Most people rarely even think of gardening during the month of December. It is even a little early for the average gardener to order seeds.
Fortunately we do not have average east coast winter weather here on the mainland near North Carolina's Crystal Coast. The Crystal Coast, sometimes called the Southern Outer Banks, is that strand of sand from Atlantic Beach to Emerald Isle that extends westward from Cape Lookout towards Swansboro.
The biggest challenge for small home gardens near the coast is finding some time when the soil can rest. It is not easy when most of your year is frost free.
We often plant our summer tomato plants around the middle of March. If we have have a nice winter, it is not unusual for us to be harvesting lettuce and other cold weather crops from November through April. It is a great problem to have.
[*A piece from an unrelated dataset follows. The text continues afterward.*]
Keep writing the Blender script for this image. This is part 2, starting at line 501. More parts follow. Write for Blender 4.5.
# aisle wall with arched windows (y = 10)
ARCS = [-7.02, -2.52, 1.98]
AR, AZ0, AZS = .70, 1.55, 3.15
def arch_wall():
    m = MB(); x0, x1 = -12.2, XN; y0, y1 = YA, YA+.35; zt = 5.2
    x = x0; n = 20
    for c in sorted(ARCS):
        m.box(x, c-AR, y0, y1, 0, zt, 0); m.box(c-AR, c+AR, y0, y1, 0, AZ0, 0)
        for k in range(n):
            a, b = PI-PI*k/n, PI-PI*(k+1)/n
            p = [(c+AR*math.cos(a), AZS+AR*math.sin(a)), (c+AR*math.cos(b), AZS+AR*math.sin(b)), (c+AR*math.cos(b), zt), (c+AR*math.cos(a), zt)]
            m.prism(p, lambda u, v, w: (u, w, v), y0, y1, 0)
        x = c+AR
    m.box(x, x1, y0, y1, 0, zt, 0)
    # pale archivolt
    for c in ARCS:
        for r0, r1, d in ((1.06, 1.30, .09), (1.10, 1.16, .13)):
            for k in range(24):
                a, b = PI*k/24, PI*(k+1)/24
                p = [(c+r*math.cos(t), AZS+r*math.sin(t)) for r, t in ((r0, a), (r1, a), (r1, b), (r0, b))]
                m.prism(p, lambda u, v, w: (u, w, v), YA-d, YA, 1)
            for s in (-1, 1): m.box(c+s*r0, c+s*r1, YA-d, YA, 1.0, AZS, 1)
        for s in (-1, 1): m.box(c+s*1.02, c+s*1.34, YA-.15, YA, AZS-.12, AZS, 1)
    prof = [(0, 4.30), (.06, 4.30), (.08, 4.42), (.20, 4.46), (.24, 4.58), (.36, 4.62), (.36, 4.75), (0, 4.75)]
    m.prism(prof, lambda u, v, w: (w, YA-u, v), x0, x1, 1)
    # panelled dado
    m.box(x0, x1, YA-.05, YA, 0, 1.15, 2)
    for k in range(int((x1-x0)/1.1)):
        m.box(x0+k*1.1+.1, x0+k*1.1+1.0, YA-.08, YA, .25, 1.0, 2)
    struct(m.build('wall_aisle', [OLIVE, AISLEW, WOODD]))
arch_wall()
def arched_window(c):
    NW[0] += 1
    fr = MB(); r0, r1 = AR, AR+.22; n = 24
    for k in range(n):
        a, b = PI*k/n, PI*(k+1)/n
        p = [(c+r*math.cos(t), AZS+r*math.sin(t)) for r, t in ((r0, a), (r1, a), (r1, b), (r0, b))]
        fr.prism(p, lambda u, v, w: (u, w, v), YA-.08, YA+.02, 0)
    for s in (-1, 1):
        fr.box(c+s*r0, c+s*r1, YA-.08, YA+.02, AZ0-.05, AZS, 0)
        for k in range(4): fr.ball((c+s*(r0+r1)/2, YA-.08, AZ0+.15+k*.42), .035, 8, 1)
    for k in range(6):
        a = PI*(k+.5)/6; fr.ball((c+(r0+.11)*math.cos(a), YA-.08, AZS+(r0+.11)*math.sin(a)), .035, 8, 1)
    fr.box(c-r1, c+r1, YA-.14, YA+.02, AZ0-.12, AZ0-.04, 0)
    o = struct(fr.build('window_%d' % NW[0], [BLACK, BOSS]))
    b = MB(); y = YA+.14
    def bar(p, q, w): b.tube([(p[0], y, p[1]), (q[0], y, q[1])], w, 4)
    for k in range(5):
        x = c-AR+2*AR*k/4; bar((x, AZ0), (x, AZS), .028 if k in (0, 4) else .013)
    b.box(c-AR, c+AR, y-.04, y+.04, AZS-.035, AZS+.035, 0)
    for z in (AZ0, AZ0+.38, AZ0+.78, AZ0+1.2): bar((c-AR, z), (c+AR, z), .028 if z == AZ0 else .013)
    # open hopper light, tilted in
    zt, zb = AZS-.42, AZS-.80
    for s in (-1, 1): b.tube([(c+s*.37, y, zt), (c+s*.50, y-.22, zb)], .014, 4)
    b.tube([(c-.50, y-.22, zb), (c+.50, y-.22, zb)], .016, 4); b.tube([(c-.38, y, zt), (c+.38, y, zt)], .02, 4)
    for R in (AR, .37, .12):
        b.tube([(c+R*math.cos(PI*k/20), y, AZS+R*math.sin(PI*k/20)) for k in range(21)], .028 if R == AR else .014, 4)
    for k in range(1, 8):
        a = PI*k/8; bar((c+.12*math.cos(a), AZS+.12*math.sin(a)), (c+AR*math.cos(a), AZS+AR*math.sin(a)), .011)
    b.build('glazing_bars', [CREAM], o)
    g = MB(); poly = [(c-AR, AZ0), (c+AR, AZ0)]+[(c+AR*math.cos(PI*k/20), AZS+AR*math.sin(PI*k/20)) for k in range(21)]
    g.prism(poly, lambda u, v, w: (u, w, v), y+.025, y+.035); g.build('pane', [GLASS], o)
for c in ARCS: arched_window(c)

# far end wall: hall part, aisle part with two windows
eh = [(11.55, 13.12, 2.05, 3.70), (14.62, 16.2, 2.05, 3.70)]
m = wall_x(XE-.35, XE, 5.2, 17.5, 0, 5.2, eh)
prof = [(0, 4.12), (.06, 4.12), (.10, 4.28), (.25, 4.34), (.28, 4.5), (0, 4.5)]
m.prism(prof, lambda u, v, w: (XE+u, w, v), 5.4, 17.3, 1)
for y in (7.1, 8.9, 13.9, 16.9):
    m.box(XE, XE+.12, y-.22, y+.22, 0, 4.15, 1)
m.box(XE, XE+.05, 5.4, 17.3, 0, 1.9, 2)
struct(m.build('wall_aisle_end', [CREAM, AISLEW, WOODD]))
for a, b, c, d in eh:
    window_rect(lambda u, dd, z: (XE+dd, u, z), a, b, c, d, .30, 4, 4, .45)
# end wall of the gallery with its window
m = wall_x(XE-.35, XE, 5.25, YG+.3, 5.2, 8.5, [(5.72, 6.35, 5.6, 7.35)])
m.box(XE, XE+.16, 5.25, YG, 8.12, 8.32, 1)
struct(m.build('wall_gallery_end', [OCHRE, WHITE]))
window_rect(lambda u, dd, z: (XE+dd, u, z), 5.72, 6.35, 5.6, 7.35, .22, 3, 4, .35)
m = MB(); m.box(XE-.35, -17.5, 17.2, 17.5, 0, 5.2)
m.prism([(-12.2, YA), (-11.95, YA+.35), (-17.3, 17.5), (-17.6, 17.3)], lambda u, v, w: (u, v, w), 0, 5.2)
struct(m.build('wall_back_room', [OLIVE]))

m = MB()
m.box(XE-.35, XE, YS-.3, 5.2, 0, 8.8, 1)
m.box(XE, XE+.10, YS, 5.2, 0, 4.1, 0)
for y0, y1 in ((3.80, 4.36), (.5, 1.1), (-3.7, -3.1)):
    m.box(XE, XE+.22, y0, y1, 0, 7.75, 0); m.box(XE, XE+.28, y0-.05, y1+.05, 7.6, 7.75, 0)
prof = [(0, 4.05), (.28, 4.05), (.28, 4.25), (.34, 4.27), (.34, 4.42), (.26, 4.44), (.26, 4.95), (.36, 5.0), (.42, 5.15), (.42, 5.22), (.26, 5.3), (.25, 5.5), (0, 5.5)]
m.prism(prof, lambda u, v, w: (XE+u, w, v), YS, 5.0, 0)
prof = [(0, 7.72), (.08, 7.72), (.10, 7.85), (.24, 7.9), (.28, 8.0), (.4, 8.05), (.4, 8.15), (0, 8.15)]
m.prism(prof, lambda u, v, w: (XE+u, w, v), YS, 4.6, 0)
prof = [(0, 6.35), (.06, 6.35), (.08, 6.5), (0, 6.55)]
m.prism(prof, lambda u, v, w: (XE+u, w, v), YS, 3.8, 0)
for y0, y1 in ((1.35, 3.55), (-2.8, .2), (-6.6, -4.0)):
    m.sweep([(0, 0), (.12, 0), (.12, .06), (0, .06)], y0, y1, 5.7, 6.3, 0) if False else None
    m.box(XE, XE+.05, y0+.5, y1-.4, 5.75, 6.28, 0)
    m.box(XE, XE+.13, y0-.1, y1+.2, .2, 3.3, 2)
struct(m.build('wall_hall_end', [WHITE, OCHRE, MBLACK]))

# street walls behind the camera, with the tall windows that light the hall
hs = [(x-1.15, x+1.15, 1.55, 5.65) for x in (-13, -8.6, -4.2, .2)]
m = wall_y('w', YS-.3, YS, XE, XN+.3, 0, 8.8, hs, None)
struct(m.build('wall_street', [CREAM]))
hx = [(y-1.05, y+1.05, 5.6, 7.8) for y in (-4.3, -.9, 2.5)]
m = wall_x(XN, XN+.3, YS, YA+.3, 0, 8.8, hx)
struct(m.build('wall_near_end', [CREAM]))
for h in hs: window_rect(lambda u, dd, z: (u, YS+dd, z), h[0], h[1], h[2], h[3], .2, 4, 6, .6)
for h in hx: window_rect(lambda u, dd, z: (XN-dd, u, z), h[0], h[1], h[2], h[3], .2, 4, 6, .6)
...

I sometimes lose sight of all the wonderful winter vegetables in the pile of tomatoes that take over our kitchen counters. The tomatoes which start sometimes even earlier than the first of June are long gone before the first taste of fresh lettuce, cabbage, broccoli and even rutabagas which we enjoy through the winter. Still tomatoes do occupy an important part of our gardening efforts.
This year we are experimenting with a row of English peas which we planted in October. The peas are just now blooming on December 17. While we will need some warm weather to get peas, our forecast looks very good for the next couple of weeks. Eleven days between now and January 2, will have temperatures in the mid-fifties. There will be another three days where the temperatures make it into the mid-sixties and we have two days that we should reach into the seventies. That should be good weather for growing peas since there are only a couple of nights when we get down as low as 30F.
With weather like we have, you can let your imagination run wild. I make our compost and used some during the late summer to help some new sod get a good start. Sometime in September I noticed that I had some tomato plants growing where I had put down the new sod. In November I transplanted a couple to pots and put a third one in the ground between our bulkhead and the water of Raymond's Gut.
The two in pots have done very well and one even has green tomatoes. I am fairly sure that they are Husky cherry tomatoes. With some luck we might have some ripe January tomatoes. I finally had to move the one by the water into a pot after the coldest night of the year damaged some of its foliage. It seems to be recovering and who knows what it might do here in the warmth of the Crystal Coast.
Of course, my order for tomato seeds is already on the way. I have to start them by the first of the year to have any chance of getting a ripe tomato by the end of May.